16/365: Intentional friendships

I disagree that you don’t make new friends after 60.

What you have to do is you have to be intentional.

You have to pursue people that you want to be friends with. And you have to say “I’m intentionally wanting to be your friend.” And it works. People hear that and then stick around, and you develop new friendships.

Jane Fonda

I really like this.

I’m a 1:1 type of person – if I want you as a friend, I would want to get to know how you think – what are your values, what are your opinions and more. These conversations typically only happen in the safe space that a 1:1 affords.

Yet, whilst I sometimes take the initiative, sometimes I get tired. I overthink, I read into the narrative that “perhaps this person is too busy to have me in their life”. I genuinely believe that at a certain age it’s just harder to make friends because groups and friendships seem so entrenched.

Furthermore, I fear the rejection if I were to be so blunt and directly say things like “I’m intentionally wanting to be your friend”. I actually can’t imagine myself saying this to a friend without feeling slightly embarrassed.
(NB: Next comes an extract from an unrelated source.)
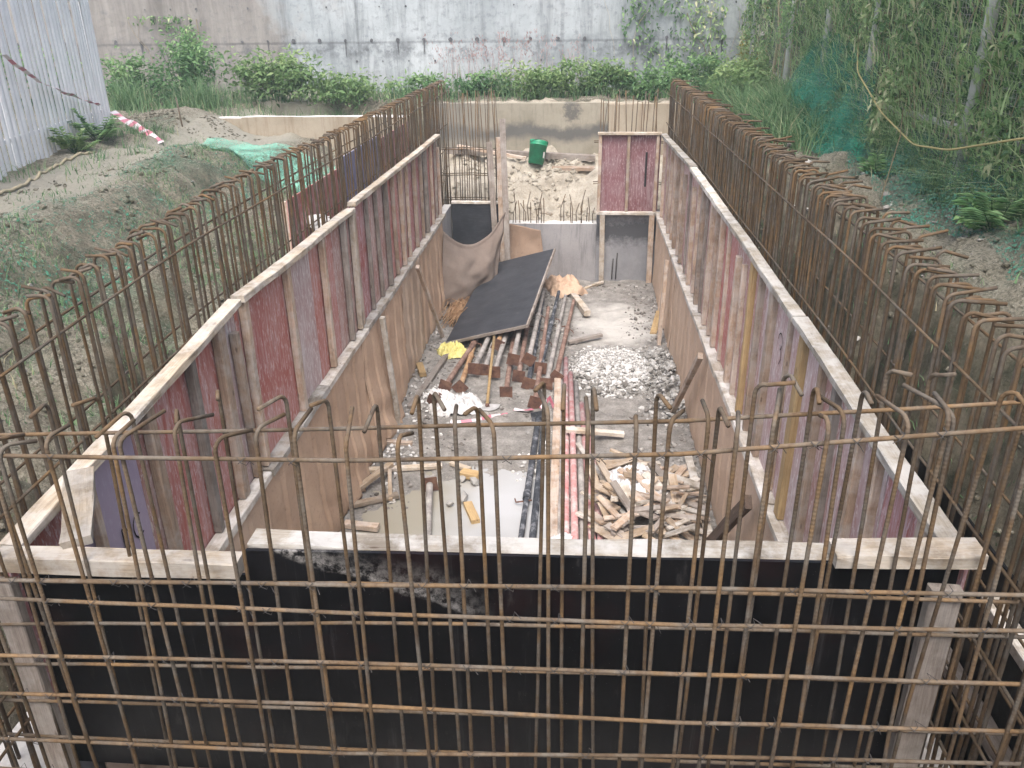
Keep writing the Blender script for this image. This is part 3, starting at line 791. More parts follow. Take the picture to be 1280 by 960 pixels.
# front shutter: black film faced, seen from the concrete side
def front_panel(x0, x1, zt0, zt1, zb, label, seed, board=True, y=YF):
    root = empty('formwork_panel', label, 'formwork', ((x0 + x1) / 2, y, zb)); L = Vector(root.location)
    mb = MB(); v = []
    for yy in (y, y + .014):
        for (x, z) in ((x0, zb), (x1, zb), (x1, zt1), (x0, zt0)): v.append(mb.add(Vector((x, yy, z)) - L))
    for q in ((0, 1, 2, 3), (7, 6, 5, 4), (0, 4, 5, 1), (1, 5, 6, 2), (2, 6, 7, 3), (3, 7, 4, 0)): mb.face(*[v[i] for i in q])
    mb.build('plywood_sheet', M['ply_black_splash' if board else 'ply_black'], root)
    if board:
        stick('top_plate', Vector((x0, y + .062, zt0 - .04)) - L, Vector((x1, y + .062, zt1 - .04)) - L, .092, .045, M['wood_white'], root, seed=seed, wob=.006)
        for k in range(5):
            x = lerp(x0 + .1, x1 - .1, k / 4)
            stick('stud', Vector((x, y + .016, zb + .03)) - L, Vector((x, y + .016, lerp(zt0, zt1, k / 4) - .045)) - L, .05, .07, M['wood_stud'], root, up=(0, 1, 0))
    return root
fp = front_panel(-1.07, 1.20, 2.225, 2.265, 1.19, 'wide black front shutter with white-topped plate', 31)
fpl = front_panel(-1.90, -1.075, 2.10, 2.115, 1.19, 'shorter black front shutter at the left corner', 32, board=False, y=YF + .012)
stick('timber_board', (-1.93, 2.15, 2.138), (-1.085, 2.16, 2.142), .075, .062, M['wood_pale'], None, 'fresh pale board lying along the top of left black front shutter', 'board', wob=.006)
stick('timber_board', (.815, 2.185, 2.268), (1.235, 2.18, 2.284), .10, .046, M['wood_pale'], None, 'short pale board on top of the right end of black front shutter', 'board', wob=.008, ragged=.02)
stick('timber_board', (-1.66, 2.20, 2.203), (-1.90, 2.62, 2.225), .10, .035, M['wood_pale'], None, 'pale wedge-shaped block lying across the left front corner', 'board', wob=.01)
stick('timber_post', (1.135, 2.135, 1.19), (1.14, 2.14, 2.225), .095, .04, M['wood_grey'], None, 'grey timber post at the right end of black front shutter', 'post', up=(0, -1, 0))
stick('timber_post', (-1.90, 2.135, 1.19), (-1.905, 2.14, 2.11), .08, .04, M['wood_grey'], None, 'grey timber post at the left end of black front shutter', 'post', up=(0, -1, 0))
# outer shutter on the right, black, with a pale waler
root = empty('formwork_panel', 'black outer shutter standing between the right cage and the bank', 'formwork', (1.70, 2.6, .78)); L = Vector(root.location)
mb = MB(); mb.bevbox(Vector((1.70, 1.2, .78)) - L, Vector((1.714, 3.9, 1.83)) - L, .002); mb.build('plywood_sheet', M['ply_black'], root)
stick('waler', Vector((1.66, 1.5, 1.66)) - L, Vector((1.66, 2.76, 1.66)) - L, .075, .05, M['wood_white'], root)
stick('waler', Vector((1.66, 1.3, 1.2)) - L, Vector((1.66, 3.6, 1.2)) - L, .075, .05, M['wood_grey'], root)
# outer shutters on the left
for (y0, y1, zt, m, lab) in ((6.8, 8.5, 2.42, 'ply_red', 'red outer shutter standing behind the left rebar cage beside grassy bank'), (8.52, 10.3, 2.5, 'ply_blue', 'blue-violet outer shutter standing behind the left rebar cage'), (10.32, 12.2, 2.45, 'ply_maroon', 'maroon outer shutter behind the far end of left rebar cage')):
    root = empty('formwork_panel', lab, 'formwork', (-2.44, (y0 + y1) / 2, .8))
    mb = MB(); h = (y1 - y0) / 2; mb.bevbox((-.012, -h + .004, 0), (0, h - .004, zt - .8), .002); mb.build('plywood_sheet', M[m], root)
    for k in range(3): stick('stud', (-.014, lerp(-h + .1, h - .1, k / 2), .03), (-.014, lerp(-h + .1, h - .1, k / 2), zt - .83), .05, .07, M['wood_stud'], root, up=(-1, 0, 0))

# ------------------------------------------------------------------ hessian on the lower walls
def hessian(y0, y1, z0, z1, side, mat, label, seed, amp=.02, fold=9.0, lift=0.0, gap=.012):
    X = XL if side < 0 else XR; inx = -side
    mb = MB()
    def fn(u, v):
        y = lerp(y0, y1, u); z = lerp(z0, z1, v)
        p = y * fold + 1.4 * noise.noise(Vector((y * .7, z * .9, seed)))
        w = abs(math.sin(p * .5)) ** 3 * .0
        f = noise.noise(Vector((y * fold * .45, z * .6, seed * 3.1))) + .6 * noise.noise(Vector((y * 3 + z * 4, z * 3, seed)))
        ph = y * 3.1 + .35 * noise.noise(Vector((y, z * 1.2, seed))) + seed
        ridge = max(0, 1 - abs((ph % 1) - .5) * 7) ** 2 * (.4 + .6 * noise.noise(Vector((round(ph), seed, 2))))
        f += 1.1 * max(0, ridge) - .8 * max(0, 1 - abs(((ph + .12) % 1) - .5) * 9)
        bulge = lift * (1 - v) ** 2
        k = gap + amp * (f * .6 + .55) + bulge * (1 + .5 * f)
        z += .03 * noise.noise(Vector((y * 2.2, seed, 1))) * (1 - v)
        return (X + inx * max(.006, k) - 0, y - (y0 + y1) / 2, z - z0)
    mb.grid(fn, max(14, int((y1 - y0) * 56)), 40)
    o = mb.build('hessian_sheet', mat, None, (0, (y0 + y1) / 2, z0), smooth=True)
    # solid enough to read as cloth from both sides
    md = o.modifiers.new('thickness', 'SOLIDIFY'); md.thickness = .003
    return tag(o, label, 'sacking', 'hessian sheets hung on the lower walls')
side_words = {-1: 'left', 1: 'right'}
H = M
for (a, b, m, lift, lab) in ((2.3, 4.25, 'hessian_light', 0, 'smooth tan hessian sheet nearest the front on the left lower wall'), (4.22, 5.6, 'hessian', .02, 'brown hessian sheet on left lower wall between the nearest and wrinkled sheets'),
        (5.57, 6.7, 'hessian', .05, 'brown hessian sheet trailing onto the floor beside the left wall chips'), (6.67, 7.6, 'hessian', .10, 'wrinkled hessian sheet bulging at its foot behind the pale upright post'),
        (7.57, 8.5, 'hessian', .03, 'brown hessian sheet just beyond the pale upright post on the left wall'), (8.47, 9.5, 'hessian_grey', .02, 'grey-brown hessian behind the leaning red-brown strut on left wall'), (9.47, 11.4, 'hessian', .03, 'far brown hessian on left wall next to the sagging drape')):
    hessian(a, b, .02, 1.215, -1, M[m], lab, a, .036, 8, lift)
for (a, b, m, lift, lab) in ((2.3, 4.4, 'hessian_grey', 0, 'grey-brown hessian nearest the front on the right lower wall'), (4.37, 6.2, 'hessian_light', 0, 'tan hessian on right lower wall behind the dark leaning strut'), (6.17, 7.7, 'hessian_light', .01, 'tan hessian on right lower wall behind the timber heap and brown strut'),
        (7.67, 9.6, 'hessian_light', .01, 'broad tan hessian on right lower wall beside the white rubble'), (9.57, 11.0, 'hessian_light', .02, 'tan hessian on right lower wall beyond the upright brown post'), (11.03, 12.4, 'hessian_light', .01, 'farthest tan hessian on the right lower wall')):
    hessian(a, b, .02, 1.085, 1, M[m], lab, a + 30, .018, 5, lift)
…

But why? What do I stand to lose?

If said “friend” laughs into my face and tells everyone about it, he probably isn’t worth my effort. Otherwise, if friend responds some variant of “they can try but might be too busy”, at least I have made my intentions crystal clear. I realise as an asian society we are so afraid of honest speech, preferring to read between the lines and paint our own narratives (which could be disastrously wrong). But really, this isn’t the way I want to live my life.